The plaintiffs alleged the company’s failure to make its mobile app, website and course materials accessible despite multiple concerns expressed to management. BarBri’s actions prevented blind students from enjoying resources to which they were “contractually entitled” and hindered the students’ abilities to prepare for the bar exam, the lawsuit states.

As part of a consent decree announced this week, BARBRI agreed to update its online products using industry-recognized accessibility guidelines and train staff to make sure they are complying with those standards.

“BarBri continues to be committed to complying with the Americans with Disabilities Act,” spokeswoman Cindy Parks said in a statement. “This settlement reflects a mutually agreeable resolution among the parties and we look forward to continuing to provide the best in bar preparation to all students.”

BarBri’s course features both in-person sessions as well online and mobile resources including practice questions, test guides and real-time feedback and online assessments.

Blind law students enrolled in the bar prep course alleged the company did not offer equal and timely access to its online materials and refused to take corrective steps when notified about this disparity, according to the lawsuit filed in Texas federal court in 2016. The lawsuit claimed the company violated both state and federal discrimination laws.

The plaintiffs were represented by the Washington Lawyers’ Committee for Civil Rights and Urban Affairs, Cohen Milstein Sellers & Toll and the Texas Civil Rights Project.

“The bar exam is the final step for entry into the profession and bar review courses have become an essential part of preparing to take the exam,” said Jonathan Smith, executive director of the Washington Lawyers’ Committee, in a statement. “This settlement clears unreasonable and unlawful barriers standing in the way of blind bar exam takers and ensures that the legal profession is open to all.”

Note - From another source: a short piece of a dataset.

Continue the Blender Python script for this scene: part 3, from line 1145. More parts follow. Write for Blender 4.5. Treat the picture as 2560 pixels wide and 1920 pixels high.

Tim Elder, a civil rights litigator in Baltimore who focuses on disability discrimination and is blind himself, said he has seen fluctuation in the accessibility of online programs in general. Elder was one of three blind law school graduates who sued the National Conference of Bar Examiners in federal court in Maryland in 2010 after the exam’s governing body denied their request to use screen test software for the Multistate Bar Examination. (A federal judge denied their motion for an injunction.)

While there have been lawsuits against the Law School Admissions Council and administration of the bar exam, Elder said this was among the first cases he’s heard of concerning a private, premium bar preparation course.

“It’s a meritorious case. Blind potential lawyers should have full and equal access to materials to study for the bar,” he said.

When Elder was studying for the bar eight years ago, coaching programs were just getting into technology-based learning using remote lectures and an iPod Touch app, which was not accessible, he said.

“You’ve got developers who are using technology to deliver information and accessibility, unfortunately, is sometimes an afterthought,” Elder said, adding that making technology accessible to blind users is doable using good design principles.

“If you’re not thinking about it, it is possible to break it,” he said.